Second, He asks that you pay your vows. When you receive the Cup of Salvation you are telling God you are turning away from the old patterns that made your soul dead unto Him. You are putting them behind you, and you are taking up His ways as the pattern and the purpose of your life. Let it be well understood that you are not "being good" to earn a place in Heaven. You are turning to God and delighting in Him because He has built a place for you in Heaven, free of charge to you. He has shown you the way of life and peace, and only asks that you walk in it. Making this vow is an integral part of receiving the Cup of Salvation. But even more, making, and devoting yourself to this vow is the way you delight in God, and it is the way you discover more and more how delightful God is.

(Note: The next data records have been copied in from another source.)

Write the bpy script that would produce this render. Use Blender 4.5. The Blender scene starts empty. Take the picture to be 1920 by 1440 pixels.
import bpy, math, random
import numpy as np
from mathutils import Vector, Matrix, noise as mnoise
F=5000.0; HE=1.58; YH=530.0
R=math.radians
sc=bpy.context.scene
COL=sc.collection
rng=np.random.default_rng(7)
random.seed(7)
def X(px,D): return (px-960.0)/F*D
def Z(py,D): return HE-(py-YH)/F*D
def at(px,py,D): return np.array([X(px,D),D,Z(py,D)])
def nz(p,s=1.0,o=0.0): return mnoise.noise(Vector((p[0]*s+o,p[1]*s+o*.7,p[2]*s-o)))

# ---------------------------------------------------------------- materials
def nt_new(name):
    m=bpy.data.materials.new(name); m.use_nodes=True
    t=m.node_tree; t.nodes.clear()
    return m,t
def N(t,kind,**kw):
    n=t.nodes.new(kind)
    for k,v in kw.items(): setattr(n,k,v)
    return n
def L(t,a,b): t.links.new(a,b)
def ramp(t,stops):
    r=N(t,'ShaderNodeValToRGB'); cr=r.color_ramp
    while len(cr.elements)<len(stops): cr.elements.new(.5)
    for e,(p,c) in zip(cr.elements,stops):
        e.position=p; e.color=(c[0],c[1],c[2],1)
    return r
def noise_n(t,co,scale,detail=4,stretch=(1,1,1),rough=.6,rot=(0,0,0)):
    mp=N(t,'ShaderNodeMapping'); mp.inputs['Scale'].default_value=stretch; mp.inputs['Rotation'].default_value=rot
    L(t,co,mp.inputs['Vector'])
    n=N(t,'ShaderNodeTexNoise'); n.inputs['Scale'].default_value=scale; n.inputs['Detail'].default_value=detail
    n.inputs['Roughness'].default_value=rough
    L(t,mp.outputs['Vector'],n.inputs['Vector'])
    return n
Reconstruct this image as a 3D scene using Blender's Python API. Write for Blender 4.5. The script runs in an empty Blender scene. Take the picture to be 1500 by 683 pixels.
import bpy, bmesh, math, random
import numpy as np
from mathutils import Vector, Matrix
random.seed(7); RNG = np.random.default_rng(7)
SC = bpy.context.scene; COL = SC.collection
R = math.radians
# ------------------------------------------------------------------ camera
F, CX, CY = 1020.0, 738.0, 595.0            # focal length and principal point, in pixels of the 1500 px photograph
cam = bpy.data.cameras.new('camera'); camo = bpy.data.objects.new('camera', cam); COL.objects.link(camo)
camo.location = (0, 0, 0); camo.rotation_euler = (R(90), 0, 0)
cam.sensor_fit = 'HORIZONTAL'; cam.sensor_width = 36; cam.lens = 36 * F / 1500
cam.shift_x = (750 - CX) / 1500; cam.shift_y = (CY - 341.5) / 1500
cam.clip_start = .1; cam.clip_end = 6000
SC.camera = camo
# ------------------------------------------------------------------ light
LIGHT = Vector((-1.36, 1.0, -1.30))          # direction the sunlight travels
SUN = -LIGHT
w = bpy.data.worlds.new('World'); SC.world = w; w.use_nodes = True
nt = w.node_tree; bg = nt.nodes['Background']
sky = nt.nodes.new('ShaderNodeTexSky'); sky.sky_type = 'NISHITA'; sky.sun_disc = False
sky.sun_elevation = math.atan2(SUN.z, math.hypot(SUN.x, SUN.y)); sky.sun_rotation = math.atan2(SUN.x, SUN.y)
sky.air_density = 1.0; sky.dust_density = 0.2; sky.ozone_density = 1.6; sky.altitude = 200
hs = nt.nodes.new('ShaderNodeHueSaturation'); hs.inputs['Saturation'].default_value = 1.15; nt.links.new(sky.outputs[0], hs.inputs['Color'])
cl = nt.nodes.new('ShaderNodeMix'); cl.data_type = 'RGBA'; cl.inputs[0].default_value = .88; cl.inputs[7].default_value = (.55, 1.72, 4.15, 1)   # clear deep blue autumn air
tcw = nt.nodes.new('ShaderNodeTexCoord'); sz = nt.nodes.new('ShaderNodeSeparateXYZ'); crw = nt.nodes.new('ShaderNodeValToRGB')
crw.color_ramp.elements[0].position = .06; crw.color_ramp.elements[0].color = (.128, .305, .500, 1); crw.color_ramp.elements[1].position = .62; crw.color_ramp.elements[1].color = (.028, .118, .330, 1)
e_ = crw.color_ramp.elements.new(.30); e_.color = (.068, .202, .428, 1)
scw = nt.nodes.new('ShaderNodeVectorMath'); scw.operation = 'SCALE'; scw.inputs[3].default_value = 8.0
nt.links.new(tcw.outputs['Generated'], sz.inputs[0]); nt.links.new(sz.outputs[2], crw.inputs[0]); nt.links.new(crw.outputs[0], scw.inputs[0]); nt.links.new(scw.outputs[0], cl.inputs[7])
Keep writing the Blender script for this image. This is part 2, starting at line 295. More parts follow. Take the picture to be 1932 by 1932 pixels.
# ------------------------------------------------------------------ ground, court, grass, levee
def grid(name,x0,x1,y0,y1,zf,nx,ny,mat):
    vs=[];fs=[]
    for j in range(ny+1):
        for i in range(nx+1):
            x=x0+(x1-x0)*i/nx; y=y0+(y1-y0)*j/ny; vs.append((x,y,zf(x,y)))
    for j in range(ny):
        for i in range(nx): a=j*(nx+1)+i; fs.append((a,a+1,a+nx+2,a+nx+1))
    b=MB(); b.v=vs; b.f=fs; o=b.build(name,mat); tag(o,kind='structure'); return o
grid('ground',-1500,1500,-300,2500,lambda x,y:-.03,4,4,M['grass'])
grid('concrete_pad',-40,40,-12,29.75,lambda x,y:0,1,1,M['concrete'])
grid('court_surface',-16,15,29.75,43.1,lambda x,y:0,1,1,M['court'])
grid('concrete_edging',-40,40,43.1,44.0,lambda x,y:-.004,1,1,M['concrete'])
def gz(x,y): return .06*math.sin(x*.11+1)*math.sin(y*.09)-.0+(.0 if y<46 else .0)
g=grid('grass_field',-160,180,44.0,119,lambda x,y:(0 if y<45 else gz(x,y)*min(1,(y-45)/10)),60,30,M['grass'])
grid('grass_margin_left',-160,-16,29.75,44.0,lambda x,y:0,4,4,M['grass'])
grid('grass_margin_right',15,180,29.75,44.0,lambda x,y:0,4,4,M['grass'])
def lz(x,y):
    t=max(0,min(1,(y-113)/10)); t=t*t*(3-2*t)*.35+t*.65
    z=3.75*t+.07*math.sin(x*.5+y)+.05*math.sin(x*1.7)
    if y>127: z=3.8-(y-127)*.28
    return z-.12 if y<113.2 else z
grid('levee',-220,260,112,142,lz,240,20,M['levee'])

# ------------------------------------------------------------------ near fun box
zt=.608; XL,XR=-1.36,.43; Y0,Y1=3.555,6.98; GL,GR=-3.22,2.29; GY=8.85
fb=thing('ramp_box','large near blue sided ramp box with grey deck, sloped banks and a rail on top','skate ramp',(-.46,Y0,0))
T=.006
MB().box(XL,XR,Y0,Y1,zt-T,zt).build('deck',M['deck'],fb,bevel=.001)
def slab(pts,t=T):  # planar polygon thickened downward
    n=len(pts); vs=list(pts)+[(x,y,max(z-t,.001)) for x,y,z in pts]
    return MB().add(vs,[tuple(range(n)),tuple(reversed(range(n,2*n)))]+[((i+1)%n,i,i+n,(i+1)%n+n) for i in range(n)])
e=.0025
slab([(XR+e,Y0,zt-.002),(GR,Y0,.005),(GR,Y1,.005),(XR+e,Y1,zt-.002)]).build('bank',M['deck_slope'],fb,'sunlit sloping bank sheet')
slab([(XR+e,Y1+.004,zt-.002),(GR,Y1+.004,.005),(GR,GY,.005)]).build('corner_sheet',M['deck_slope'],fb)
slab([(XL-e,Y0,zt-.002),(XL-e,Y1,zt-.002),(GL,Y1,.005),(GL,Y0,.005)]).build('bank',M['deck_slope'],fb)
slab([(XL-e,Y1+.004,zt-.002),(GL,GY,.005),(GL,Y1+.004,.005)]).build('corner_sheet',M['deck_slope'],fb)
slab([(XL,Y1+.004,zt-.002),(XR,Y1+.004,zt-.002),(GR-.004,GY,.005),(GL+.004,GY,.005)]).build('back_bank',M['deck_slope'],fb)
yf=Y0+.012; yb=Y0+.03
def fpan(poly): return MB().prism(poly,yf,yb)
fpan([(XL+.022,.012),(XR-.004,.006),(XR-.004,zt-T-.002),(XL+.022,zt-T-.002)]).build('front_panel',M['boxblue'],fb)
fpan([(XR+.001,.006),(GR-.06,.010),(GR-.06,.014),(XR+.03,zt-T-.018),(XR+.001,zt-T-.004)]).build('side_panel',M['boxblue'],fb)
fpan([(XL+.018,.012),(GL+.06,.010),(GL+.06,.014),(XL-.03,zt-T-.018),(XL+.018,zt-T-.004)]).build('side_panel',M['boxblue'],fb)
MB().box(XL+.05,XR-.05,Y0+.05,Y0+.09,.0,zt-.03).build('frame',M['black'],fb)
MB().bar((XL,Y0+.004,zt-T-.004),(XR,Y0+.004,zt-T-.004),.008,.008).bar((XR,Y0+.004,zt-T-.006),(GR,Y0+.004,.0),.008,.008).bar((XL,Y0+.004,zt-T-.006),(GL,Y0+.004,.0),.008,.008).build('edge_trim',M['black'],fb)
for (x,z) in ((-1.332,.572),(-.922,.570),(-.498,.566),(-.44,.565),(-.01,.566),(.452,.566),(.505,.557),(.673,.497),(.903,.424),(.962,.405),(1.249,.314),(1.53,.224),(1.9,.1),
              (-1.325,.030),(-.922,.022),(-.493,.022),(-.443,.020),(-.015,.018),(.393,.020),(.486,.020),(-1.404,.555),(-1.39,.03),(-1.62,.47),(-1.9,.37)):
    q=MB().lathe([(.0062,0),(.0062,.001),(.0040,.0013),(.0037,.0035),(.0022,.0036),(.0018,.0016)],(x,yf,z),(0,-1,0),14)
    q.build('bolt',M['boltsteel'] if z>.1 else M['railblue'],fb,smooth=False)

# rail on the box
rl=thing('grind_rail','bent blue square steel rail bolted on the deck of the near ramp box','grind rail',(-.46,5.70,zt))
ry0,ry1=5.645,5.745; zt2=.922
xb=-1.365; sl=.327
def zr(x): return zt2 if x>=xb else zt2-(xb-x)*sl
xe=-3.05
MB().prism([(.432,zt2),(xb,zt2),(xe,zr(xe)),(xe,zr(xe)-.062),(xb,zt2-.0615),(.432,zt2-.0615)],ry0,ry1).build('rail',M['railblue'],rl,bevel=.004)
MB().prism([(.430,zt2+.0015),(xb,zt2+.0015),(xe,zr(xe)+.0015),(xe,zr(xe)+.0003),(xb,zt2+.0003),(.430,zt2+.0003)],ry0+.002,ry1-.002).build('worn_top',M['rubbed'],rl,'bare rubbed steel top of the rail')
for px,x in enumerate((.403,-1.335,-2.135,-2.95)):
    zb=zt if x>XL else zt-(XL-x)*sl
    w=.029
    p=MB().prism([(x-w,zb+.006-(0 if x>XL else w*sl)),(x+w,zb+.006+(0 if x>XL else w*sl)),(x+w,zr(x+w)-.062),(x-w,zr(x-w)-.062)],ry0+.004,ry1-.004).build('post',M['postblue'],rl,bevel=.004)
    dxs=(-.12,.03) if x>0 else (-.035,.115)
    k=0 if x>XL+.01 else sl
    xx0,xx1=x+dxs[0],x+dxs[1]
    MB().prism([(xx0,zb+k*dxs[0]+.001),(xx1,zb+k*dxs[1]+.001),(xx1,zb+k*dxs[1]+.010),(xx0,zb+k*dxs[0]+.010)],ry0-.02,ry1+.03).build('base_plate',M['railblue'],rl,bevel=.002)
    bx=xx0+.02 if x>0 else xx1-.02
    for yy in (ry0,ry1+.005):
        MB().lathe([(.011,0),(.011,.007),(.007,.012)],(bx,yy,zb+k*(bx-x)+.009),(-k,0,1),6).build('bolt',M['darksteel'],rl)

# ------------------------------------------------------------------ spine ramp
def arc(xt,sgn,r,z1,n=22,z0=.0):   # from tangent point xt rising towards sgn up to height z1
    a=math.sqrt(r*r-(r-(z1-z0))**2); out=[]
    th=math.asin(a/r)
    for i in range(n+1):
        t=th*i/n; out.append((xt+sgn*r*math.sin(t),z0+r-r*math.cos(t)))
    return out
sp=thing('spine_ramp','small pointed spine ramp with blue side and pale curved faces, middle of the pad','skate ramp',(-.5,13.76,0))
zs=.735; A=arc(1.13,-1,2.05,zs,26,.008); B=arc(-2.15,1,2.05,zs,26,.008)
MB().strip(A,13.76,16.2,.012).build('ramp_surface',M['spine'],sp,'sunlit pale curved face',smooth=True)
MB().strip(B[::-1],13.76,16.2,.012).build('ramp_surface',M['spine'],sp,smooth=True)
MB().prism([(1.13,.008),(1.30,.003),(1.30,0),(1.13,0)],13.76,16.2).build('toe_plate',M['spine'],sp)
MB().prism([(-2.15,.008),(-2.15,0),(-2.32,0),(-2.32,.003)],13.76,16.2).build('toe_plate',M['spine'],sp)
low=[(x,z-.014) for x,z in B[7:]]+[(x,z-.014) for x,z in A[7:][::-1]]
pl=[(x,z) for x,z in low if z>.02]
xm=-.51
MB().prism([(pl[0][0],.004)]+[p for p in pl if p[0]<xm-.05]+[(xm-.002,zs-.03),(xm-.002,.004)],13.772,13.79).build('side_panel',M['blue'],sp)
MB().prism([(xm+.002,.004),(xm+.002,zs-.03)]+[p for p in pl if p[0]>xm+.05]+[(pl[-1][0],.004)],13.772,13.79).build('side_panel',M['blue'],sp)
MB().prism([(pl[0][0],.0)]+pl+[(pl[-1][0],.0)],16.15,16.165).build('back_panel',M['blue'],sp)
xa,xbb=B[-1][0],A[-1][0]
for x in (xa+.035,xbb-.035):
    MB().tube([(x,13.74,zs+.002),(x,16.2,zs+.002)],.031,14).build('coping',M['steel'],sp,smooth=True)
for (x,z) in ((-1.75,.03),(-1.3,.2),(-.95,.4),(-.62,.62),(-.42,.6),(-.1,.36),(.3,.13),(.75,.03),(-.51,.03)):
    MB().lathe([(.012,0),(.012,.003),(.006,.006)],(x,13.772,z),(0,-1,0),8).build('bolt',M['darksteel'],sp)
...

Dearly beloved, baptized in the name of Christ and confirmed into communing membership of His Church, who claim to have received the Cup of Salvation and made your vows unto God, I beseech you to devote yourself to paying those vows. I beseech you to live for and in Christ every day of the week. I urge you to put away lesser things and delight yourself in God and His service. For your sake, for your good, as well as for the glory of God, I desire you to able to proclaim with the Psalmist, "My delight is in the Lord."

"O Almighty God, who alone canst order the unruly wills and affections of sinful men; Grant unto thy people, that they may love the thing which thou commandest, and desire that which thou dost promise; that so, among the sundry and manifold changes of the world, our hearts may surely there be fixed, where true joys are to be found; through Jesus Christ our Lord. Amen."